(Rows from a 3D scene dataset)
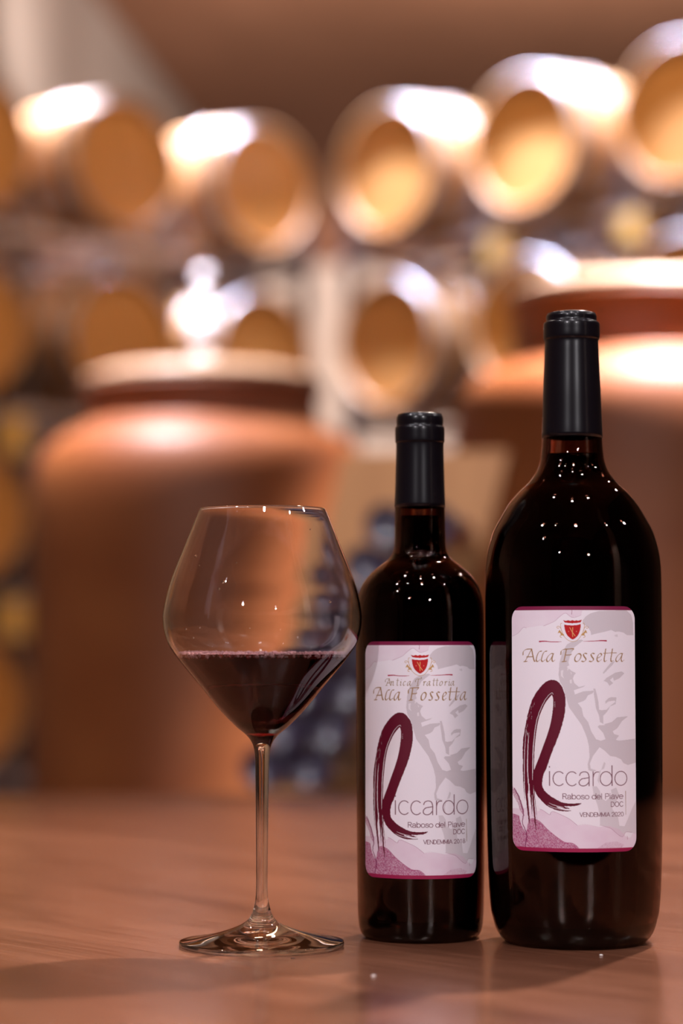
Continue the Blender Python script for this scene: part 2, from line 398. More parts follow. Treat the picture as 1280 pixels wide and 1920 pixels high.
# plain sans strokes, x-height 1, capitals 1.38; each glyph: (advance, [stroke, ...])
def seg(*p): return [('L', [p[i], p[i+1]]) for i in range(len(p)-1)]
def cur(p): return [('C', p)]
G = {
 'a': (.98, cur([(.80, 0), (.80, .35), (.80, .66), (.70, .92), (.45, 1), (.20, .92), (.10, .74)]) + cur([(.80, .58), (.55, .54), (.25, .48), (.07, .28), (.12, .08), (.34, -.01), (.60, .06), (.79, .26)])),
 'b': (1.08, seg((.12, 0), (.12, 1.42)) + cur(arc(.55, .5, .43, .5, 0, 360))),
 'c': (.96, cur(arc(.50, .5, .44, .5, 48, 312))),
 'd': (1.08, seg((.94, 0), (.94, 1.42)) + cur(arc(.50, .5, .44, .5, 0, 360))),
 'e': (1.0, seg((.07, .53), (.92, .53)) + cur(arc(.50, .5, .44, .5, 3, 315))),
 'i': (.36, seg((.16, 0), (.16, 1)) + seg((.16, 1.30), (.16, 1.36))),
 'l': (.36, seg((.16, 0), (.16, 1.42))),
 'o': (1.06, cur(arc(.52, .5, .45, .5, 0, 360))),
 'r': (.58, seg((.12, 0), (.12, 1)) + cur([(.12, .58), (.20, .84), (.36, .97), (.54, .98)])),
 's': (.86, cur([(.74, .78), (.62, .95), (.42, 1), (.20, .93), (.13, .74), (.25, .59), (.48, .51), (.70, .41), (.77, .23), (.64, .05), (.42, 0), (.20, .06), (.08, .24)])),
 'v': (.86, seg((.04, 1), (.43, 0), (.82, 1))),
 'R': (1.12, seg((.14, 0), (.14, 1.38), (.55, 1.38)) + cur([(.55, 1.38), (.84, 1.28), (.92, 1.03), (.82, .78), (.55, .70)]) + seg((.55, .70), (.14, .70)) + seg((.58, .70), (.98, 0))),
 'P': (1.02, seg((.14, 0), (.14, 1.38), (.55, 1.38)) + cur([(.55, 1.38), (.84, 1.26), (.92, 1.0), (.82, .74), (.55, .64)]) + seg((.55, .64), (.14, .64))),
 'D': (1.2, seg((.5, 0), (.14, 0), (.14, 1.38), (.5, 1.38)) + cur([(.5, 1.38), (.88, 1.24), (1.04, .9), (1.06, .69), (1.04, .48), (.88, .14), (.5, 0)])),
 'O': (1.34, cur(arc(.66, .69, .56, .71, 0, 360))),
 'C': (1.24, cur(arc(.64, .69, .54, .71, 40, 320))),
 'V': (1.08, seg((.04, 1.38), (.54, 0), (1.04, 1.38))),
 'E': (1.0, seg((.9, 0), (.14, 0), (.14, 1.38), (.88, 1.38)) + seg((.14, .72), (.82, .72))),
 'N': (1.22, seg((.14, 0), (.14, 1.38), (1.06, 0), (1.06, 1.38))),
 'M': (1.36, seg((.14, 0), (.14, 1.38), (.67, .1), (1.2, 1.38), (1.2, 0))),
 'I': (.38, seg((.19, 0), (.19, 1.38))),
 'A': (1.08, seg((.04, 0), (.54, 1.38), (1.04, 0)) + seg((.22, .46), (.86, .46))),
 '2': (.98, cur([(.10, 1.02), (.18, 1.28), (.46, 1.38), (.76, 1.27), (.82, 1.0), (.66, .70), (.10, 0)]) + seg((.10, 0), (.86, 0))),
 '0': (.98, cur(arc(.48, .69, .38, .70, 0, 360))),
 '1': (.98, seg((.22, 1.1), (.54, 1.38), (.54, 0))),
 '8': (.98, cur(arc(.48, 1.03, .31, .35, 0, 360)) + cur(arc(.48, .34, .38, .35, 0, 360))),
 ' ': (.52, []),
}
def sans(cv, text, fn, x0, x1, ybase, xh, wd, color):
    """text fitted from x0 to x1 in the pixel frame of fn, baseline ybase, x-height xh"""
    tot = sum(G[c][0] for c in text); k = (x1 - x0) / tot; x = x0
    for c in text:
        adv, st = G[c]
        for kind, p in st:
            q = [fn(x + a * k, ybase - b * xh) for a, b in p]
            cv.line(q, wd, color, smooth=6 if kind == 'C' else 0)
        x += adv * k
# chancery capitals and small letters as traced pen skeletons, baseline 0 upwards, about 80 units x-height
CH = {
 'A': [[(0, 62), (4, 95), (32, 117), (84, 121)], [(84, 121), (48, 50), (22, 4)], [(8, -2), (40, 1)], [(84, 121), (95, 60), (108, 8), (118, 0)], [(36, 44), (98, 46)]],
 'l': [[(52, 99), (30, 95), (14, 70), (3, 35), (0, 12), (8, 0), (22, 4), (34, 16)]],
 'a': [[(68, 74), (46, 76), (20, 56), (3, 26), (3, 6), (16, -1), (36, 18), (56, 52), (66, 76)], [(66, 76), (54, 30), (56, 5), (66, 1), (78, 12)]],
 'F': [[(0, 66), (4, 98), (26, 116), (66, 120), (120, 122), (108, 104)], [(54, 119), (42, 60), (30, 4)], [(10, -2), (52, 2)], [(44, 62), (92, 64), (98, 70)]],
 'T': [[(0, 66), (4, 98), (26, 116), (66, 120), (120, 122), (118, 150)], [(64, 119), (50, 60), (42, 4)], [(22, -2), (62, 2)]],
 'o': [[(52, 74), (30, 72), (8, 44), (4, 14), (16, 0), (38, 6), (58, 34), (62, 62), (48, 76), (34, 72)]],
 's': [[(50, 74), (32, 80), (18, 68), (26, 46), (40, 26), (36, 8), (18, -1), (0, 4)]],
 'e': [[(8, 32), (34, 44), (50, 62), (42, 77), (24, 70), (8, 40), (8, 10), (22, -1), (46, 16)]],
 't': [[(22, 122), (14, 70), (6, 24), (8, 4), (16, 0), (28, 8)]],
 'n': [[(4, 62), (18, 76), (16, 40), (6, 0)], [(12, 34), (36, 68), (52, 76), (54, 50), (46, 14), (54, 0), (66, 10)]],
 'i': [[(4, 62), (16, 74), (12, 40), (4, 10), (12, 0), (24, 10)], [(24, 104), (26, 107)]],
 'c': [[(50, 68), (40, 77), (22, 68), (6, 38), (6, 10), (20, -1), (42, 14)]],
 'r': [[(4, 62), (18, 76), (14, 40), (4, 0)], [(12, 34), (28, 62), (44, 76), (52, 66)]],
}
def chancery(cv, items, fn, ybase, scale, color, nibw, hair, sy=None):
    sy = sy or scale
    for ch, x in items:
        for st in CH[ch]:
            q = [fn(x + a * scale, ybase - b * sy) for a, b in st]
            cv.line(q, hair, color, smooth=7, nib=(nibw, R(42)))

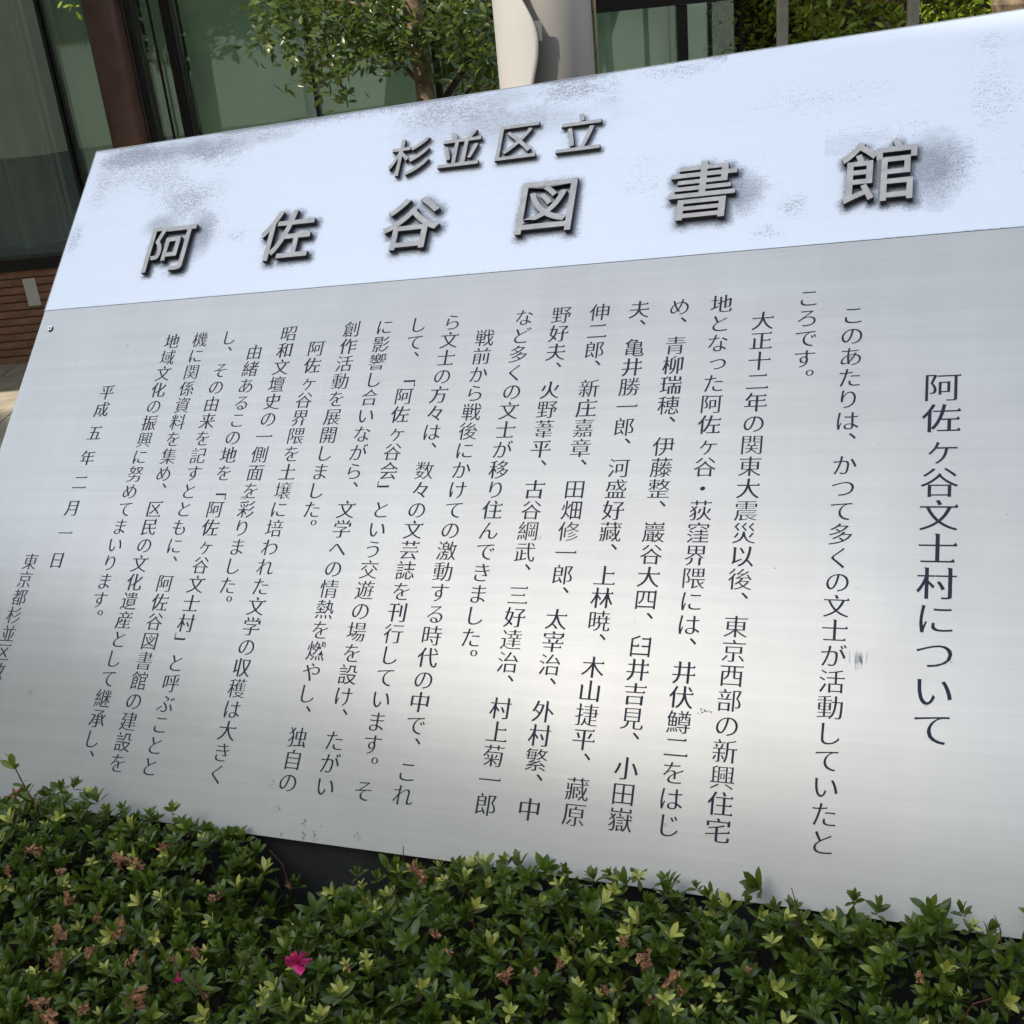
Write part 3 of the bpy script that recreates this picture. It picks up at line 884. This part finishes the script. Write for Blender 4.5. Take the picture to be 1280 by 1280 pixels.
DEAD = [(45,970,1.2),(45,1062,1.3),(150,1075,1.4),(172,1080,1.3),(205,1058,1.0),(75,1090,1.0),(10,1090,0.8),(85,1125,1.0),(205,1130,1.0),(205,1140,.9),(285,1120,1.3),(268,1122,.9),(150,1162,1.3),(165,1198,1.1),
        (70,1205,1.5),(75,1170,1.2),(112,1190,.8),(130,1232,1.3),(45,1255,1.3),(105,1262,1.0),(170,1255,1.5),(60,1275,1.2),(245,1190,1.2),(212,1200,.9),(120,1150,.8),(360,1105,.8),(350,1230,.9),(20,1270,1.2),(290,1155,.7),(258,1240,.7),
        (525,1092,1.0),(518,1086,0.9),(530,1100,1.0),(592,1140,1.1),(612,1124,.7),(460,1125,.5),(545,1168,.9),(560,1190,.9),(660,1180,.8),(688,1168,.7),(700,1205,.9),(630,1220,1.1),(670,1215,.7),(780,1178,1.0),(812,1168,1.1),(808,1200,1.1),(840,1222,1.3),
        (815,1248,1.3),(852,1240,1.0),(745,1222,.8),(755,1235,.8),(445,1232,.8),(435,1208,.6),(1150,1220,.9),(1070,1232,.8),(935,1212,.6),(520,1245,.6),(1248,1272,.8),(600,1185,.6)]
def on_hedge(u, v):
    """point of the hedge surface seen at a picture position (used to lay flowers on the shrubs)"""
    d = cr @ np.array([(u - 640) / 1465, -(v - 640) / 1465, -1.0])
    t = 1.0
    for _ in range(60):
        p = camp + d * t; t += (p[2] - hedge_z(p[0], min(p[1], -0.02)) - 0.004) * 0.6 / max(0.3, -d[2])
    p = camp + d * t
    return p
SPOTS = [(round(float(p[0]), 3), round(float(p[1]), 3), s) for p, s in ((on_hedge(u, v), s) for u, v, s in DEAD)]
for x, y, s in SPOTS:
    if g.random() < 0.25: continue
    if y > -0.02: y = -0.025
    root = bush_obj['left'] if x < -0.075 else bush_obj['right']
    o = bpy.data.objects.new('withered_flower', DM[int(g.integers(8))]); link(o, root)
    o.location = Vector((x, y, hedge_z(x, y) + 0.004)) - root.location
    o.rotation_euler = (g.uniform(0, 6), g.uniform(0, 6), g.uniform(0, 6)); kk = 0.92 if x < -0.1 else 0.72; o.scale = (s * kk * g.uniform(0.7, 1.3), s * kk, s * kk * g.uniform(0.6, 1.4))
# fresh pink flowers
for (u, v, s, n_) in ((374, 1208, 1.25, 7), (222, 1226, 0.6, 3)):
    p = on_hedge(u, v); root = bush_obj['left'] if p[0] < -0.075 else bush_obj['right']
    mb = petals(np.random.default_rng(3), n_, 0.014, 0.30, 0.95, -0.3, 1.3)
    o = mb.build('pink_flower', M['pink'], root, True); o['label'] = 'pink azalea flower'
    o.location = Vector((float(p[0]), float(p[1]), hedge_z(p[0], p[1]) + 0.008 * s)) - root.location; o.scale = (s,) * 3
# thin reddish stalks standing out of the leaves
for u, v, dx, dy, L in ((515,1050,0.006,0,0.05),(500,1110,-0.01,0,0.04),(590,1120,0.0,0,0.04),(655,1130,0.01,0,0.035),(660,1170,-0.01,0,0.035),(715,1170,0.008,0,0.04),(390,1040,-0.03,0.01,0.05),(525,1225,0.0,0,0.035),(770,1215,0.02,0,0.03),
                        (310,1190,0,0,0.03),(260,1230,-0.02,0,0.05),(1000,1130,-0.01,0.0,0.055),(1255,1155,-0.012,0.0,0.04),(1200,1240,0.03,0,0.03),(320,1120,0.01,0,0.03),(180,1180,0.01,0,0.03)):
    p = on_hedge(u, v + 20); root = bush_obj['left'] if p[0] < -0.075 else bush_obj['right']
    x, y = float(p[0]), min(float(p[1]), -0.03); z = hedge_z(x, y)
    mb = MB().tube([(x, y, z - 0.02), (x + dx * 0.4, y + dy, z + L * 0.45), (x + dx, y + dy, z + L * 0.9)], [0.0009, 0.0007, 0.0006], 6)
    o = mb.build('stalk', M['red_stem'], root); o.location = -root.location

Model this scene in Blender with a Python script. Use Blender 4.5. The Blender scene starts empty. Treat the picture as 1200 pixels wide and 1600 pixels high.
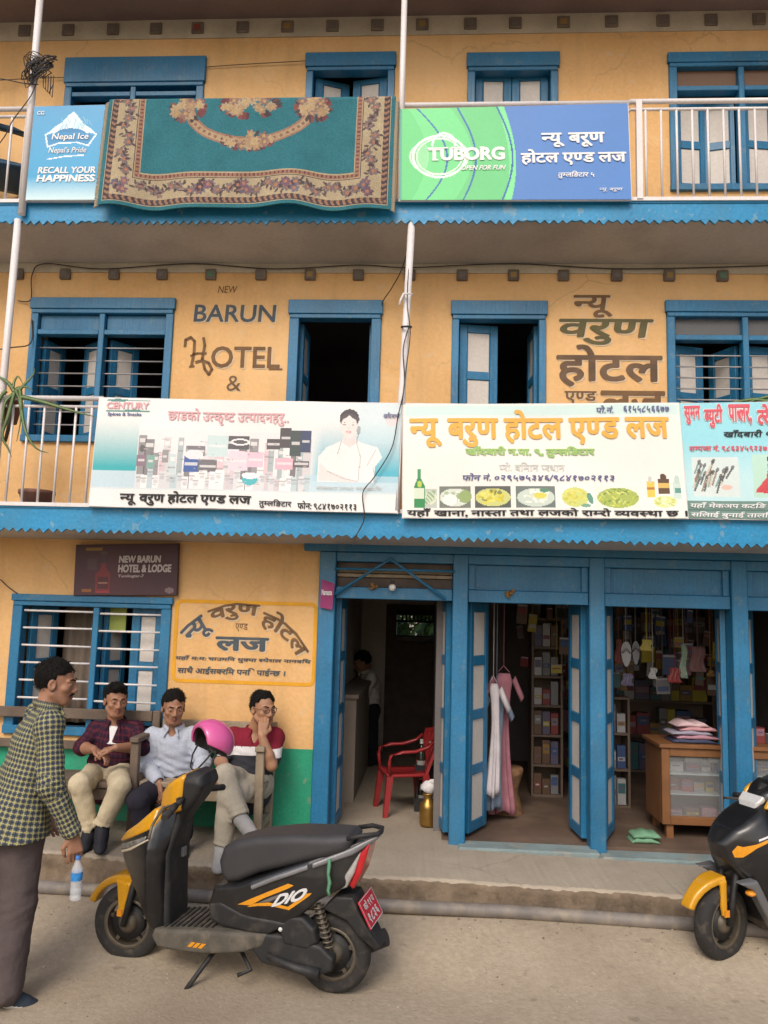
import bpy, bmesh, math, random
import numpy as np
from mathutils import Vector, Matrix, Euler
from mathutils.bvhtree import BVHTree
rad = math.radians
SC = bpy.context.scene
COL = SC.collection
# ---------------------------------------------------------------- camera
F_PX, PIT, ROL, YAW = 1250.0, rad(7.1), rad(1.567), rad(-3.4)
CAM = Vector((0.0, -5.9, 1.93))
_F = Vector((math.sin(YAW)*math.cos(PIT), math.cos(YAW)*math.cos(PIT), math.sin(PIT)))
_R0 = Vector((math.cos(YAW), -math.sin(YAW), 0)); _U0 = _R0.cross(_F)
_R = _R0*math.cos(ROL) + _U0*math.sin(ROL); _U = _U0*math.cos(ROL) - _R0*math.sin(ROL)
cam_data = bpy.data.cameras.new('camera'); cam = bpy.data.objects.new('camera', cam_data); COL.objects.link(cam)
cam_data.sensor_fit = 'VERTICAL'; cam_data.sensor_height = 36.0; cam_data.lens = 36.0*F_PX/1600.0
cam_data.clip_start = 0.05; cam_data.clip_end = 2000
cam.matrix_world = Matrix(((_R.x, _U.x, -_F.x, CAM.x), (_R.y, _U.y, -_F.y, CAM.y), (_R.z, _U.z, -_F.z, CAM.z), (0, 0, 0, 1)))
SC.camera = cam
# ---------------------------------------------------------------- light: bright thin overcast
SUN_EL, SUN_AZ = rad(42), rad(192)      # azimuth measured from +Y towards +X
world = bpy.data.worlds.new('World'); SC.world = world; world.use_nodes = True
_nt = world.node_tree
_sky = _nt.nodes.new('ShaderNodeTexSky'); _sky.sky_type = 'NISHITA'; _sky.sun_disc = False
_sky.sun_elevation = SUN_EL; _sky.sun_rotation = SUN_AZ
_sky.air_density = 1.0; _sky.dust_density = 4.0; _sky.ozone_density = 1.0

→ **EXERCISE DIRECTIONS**
In the entries above, find each line with the word "script" and copy it.

→ **EXERCISE SOLUTION**
Continue the Blender Python script for this scene: part 2, from line 398. More parts follow. Treat the picture as 1280 pixels wide and 1920 pixels high.
Write part 3 of the bpy script that recreates this picture. It picks up at line 884. This part finishes the script. Write for Blender 4.5. Take the picture to be 1280 by 1280 pixels.
Model this scene in Blender with a Python script. Use Blender 4.5. The Blender scene starts empty. Treat the picture as 1200 pixels wide and 1600 pixels high.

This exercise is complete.